A Framework for the Joint Optimization of Assignment and Pricing in Mobility-on-Demand Systems with Shared Rides

Mobility-on-Demand (MoD) systems have become a fixture in urban transportation networks, with the rapid growth of ride-hailing services such as Uber and Lyft. Ride-hailing is typically complemented with ridepooling options, which can reduce the negative externalities associated with ride-hailing services and increase the utilization of vehicles. Determining optimal policies for vehicle dispatching and pricing, two key components that enable MoD services, are challenging due to their massive scale and online nature. The challenge is amplified when the MoD platform offers exclusive (conventional ride-hailing) and shared services, and customers have the option to select between them. The pricing and dispatching problems are coupled because the realized demand depends on the quality of service (i.e., whom to share rides with) and the prices for each service type.
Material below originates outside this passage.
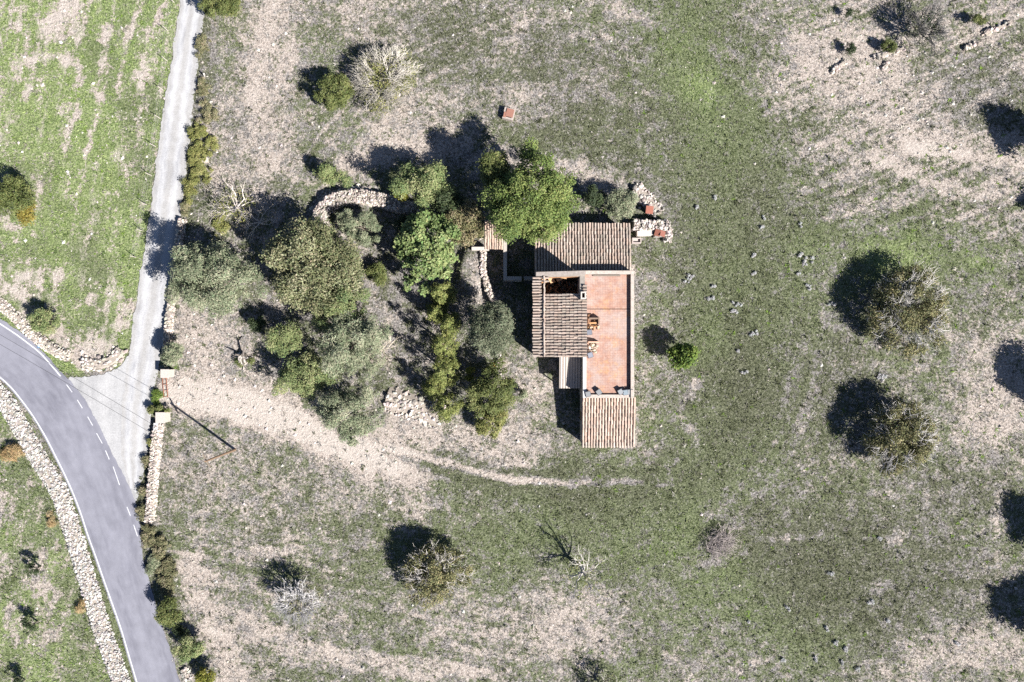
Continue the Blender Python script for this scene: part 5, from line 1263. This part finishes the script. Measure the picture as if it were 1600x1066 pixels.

We propose an integrated and computationally efficient method for solving the joint pricing and dispatching problem -- both when the problem is solved one request at a time or in batches (a common strategy in the industry). The main results of this research include showing that: (i) the sequential pricing problem has a closed-form solution under a multinomial logit (MNL) choice model, and (ii) the batched pricing problem is jointly concave in the expected demand distributions. To account for the spatial evolution of supply and demand, we introduce so-called retrospective costs to retain a tractable framework. Our numerical experiments demonstrate how this framework yields significant profit increases using taxicab data in Manhattan, New York City, compared to dynamic dispatching with static pricing policies.